虚無に包まれたとき

 新年になり、仕事が始まってから1週間が経ったけど、水・木・金と後半の3日間会社を休んでしまった。

 5日、仕事始め、休み明けのため憂鬱だったが、何とか朝起きて仕事に向った。初日のためそれほど忙しくなく顔合わせ程度だろうと思っていたら、とんでもなく、仕事が溜まっていて9時過ぎまで働くことになってしまった。体がまだ仕事に慣れていないため、非常に疲れてしまった。いや、体が疲れたというよりも心の疲弊だったのかもしれない。ある種の虚しさを強く感じた。だけど、その虚しさが何処からきていて、どういった種類のものなのか自分でもよくわからなかった。

 6日、この日は朝から疲れていた。前日、仕事が忙しかったため、自分が出勤しないと迷惑がかかると思い、何とか会社には行ったけど体が思うように動かない。さらに仕事をしている最中にも昨日感じた虚しさが襲って来て、気づくと自分が透明な幕に包まれて独りの世界にいた。

 昼休み、いっしょに勤め始めたアルバイトの人達と3人で食事をした。その時、その人達は1月中旬で終わりで次の契約ないといわれたといった。これから仕事も暇な時期にはいっていくようなので或いはそんなこともあるかなと想像はしていたけど、年末には長期契約になりそうだと聞いていたので心にひっかかるものが残った。幸か不幸か自分は長期になりそうだけど、それをあまり手放しで喜んでいない自分がいた。

 午後から僕はさらに虚しさに蝕まれていた。その虚しさの正体がだんだんと明瞭になっていった。今の仕事に対する虚しさだった。時給900円のアルバイトで1ヶ月目一杯働いても20万円そこそこの手取りであるとかそういうところから来る虚しさではなく、仕事そのものに対する虚しさだった。

 始めは仕事に慣れることに精一杯であまり余計なことを考える余裕がなかったけど、それに慣れてきてしまうと今やっている仕事がひどくつまらないものに思えてきてしまいどうしようもなくなってきた。このような仕事をずっと続けていて自分はどうなるのだろうと思い、それが虚しさにつながっていったようだった。何処かにもっとやっていて楽しくてやりがいのある仕事があるのではないかと考えている自分がいた。

 7日、いつもそうなのだけど、この日は朝起きることが非常に辛かった。体も熱っぽく体温計で計ると37.5度あった。今月は正月休みもあり、これ以上あまり休みたくもなく、出勤しようか休もうかぎりぎりまで迷ったけど結局会社に行くことができなかった。
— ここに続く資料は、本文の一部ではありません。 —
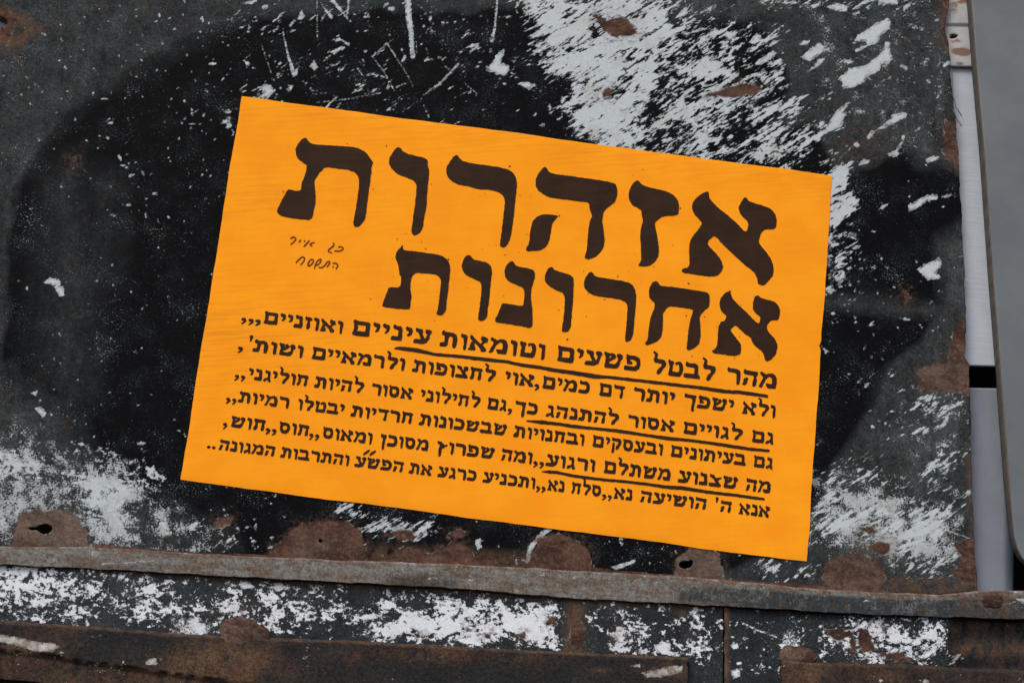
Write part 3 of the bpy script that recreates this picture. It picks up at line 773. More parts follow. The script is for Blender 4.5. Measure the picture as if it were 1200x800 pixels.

月収はかなり少なくなるけど、休んでおかないとさらに肉体的・精神的に悪い状態になるような気がした。この日は疲れが一気に出たようで会社に9時前に電話連絡を入れてから、午後4時過ぎまで約8時間も熟睡してしまった。

 ゆっくり休んだことにより体調はよくなったけど、気持ちの方がそれについていかなかった。そして僕はさらに体の調子が悪くなったと偽って8・9日と連休させてもらうことにした。ゆっくりと休んでこれからのことを考えたいと思った。今やっているアルバイトを辞めることも選択肢に入れていた。

 心身の調子が悪い時は考えがついつい退嬰的になり、誤ることが多い。だからできるだけ心身ともに健康な状態になってから答えをださないといけない。

 この2日間いろいろと考えてみた。とりあえず今の仕事を続ける方がいいという答えになった。確かに今の仕事にあまりやりがいを感じなくはなってはいるが、まだ結論を出すには早いようにも思える。それに次の明確な展望が今のぼくにはあるわけでもない。とりあえずしばらくは続けようと思った。

 とりあえずの結論が出てからは読書三昧な休日になってしまった。ある本を読んでいたら「人の一生というのは時に襲ってくる虚無との闘い」と書かれ箇所があった。確かにそうかもしれない。境遇にかかわりなく、どんな人でも何もかもが虚しくなる虚無に包まれることがあるように思う。虚無とは恐ろしいもので、ときに人を死に導いたりする。どのようにして虚無から逃げ、あるいはかわし、または闘い、時には共存すればいいのだろうか?

 虚無とは恐ろしいものだけど、虚しさを知るということはとても大切なことのように思う。虚しさを知ることによって人にもやさしくなれるし、自分にも強くなれるような気がする。とすればその虚しさを積極的に受け入れるしかない。そしてできればそれを自分なりに噛み砕いて、消化できるようになればなんて思う。